Look through the listing and locate every line containing the word "this"; copy those lines.

______________________________

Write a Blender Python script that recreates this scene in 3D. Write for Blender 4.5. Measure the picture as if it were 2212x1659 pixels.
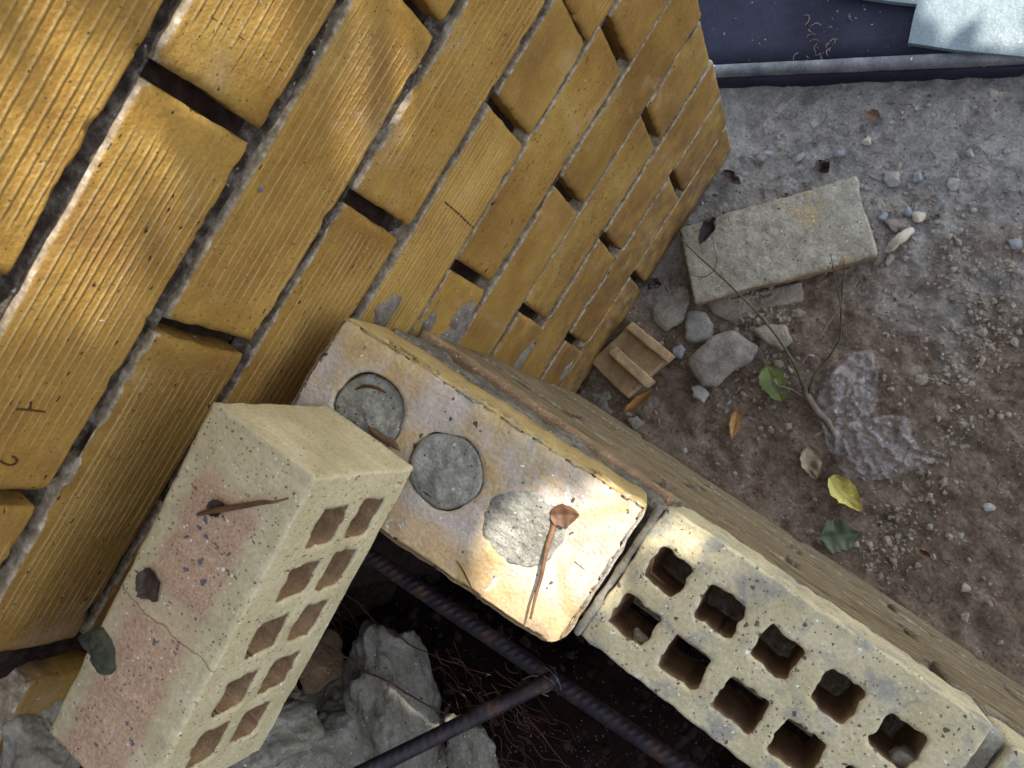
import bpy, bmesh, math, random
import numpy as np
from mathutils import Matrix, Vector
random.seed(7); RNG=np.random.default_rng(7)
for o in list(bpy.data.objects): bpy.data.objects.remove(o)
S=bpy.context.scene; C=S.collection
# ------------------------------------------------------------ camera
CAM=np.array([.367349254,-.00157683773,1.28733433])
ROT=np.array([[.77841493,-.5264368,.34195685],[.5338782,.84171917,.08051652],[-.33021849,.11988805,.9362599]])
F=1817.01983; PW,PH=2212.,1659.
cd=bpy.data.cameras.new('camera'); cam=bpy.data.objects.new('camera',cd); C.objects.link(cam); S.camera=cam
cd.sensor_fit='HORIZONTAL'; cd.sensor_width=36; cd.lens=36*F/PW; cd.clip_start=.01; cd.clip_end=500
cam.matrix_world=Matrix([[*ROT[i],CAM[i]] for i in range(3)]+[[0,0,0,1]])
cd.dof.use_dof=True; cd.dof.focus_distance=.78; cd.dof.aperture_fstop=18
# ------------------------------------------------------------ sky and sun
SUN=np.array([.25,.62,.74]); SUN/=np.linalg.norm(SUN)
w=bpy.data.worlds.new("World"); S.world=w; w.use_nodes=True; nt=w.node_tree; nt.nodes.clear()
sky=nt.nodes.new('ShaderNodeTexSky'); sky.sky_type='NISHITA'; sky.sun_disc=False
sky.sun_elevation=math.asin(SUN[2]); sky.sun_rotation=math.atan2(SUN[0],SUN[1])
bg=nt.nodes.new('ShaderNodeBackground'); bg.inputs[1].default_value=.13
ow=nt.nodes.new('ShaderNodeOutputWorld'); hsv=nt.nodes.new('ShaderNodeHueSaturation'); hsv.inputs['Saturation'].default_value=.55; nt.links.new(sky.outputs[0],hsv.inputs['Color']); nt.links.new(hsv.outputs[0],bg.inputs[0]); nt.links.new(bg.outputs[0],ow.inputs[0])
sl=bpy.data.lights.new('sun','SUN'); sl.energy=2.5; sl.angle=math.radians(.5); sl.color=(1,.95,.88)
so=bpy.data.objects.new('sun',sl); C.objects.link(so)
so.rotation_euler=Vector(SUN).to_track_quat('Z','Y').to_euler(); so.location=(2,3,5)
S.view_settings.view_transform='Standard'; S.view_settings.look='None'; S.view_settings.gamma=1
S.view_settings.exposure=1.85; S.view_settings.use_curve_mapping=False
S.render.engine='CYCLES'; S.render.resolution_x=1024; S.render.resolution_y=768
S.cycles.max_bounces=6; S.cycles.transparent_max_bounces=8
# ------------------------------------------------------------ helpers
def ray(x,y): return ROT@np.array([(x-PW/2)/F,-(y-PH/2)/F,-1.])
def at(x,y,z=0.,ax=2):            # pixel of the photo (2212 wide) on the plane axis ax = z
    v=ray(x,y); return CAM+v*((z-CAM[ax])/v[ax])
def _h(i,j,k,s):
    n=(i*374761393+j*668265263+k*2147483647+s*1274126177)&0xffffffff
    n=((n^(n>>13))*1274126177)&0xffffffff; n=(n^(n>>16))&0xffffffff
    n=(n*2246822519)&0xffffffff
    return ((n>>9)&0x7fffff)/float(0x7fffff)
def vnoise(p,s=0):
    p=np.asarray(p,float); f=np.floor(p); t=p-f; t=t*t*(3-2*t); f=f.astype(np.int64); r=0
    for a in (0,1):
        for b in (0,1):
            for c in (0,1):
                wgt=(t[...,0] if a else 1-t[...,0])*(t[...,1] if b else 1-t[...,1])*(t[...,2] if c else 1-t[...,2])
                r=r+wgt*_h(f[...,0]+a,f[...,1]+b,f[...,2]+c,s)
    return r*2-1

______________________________

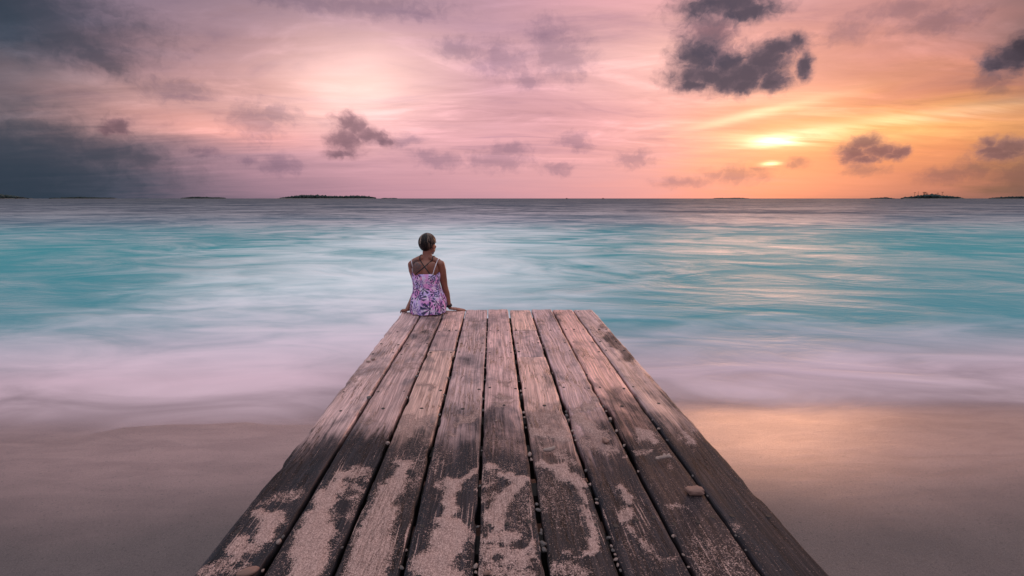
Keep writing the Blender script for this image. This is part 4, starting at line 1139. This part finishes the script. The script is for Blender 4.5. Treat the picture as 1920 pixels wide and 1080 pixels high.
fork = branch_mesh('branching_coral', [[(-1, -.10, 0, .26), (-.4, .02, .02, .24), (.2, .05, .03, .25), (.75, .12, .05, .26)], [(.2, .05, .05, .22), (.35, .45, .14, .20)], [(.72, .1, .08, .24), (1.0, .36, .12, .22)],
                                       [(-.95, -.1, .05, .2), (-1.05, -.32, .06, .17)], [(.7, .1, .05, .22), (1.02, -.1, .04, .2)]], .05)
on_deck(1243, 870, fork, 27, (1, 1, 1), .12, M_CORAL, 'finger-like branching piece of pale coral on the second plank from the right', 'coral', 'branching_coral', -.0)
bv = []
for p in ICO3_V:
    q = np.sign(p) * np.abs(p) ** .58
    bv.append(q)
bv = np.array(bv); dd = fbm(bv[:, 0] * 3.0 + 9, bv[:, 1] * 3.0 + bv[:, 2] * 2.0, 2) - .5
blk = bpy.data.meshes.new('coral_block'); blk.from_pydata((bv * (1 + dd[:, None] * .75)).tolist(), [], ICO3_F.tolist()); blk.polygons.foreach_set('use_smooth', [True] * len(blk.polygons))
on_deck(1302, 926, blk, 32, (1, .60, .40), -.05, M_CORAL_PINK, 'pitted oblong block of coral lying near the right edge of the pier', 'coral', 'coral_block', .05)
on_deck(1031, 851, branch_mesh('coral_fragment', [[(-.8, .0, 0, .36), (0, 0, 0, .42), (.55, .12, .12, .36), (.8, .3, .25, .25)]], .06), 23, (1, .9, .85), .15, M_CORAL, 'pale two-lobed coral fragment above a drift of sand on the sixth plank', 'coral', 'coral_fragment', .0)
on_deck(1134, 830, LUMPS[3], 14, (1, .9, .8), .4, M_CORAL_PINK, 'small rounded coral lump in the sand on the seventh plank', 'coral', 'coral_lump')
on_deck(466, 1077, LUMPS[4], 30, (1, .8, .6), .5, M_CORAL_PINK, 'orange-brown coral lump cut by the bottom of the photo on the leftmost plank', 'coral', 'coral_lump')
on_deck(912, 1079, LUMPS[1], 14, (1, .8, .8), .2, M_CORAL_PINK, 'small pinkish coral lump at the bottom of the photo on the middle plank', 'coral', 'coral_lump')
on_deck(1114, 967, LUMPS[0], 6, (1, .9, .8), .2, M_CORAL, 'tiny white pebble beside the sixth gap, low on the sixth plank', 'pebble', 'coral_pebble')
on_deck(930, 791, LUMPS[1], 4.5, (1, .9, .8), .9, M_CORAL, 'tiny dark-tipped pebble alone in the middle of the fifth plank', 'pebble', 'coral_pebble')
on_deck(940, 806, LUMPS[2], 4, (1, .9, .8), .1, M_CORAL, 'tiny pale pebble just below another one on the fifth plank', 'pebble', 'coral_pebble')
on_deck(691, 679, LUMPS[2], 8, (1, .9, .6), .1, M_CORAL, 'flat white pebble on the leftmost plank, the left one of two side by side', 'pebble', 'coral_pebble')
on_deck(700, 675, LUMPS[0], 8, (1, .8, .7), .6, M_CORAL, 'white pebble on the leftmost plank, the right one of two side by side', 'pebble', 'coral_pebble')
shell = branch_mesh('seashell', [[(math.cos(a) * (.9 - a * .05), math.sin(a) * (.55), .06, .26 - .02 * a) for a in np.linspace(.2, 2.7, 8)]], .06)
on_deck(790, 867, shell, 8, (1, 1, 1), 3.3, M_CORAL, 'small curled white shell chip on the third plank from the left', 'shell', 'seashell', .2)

______________________________

**Answer to the task**
Write a Blender Python script that recreates this scene in 3D. Write for Blender 4.5. Measure the picture as if it were 2212x1659 pixels.
Keep writing the Blender script for this image. This is part 4, starting at line 1139. This part finishes the script. The script is for Blender 4.5. Treat the picture as 1920 pixels wide and 1080 pixels high.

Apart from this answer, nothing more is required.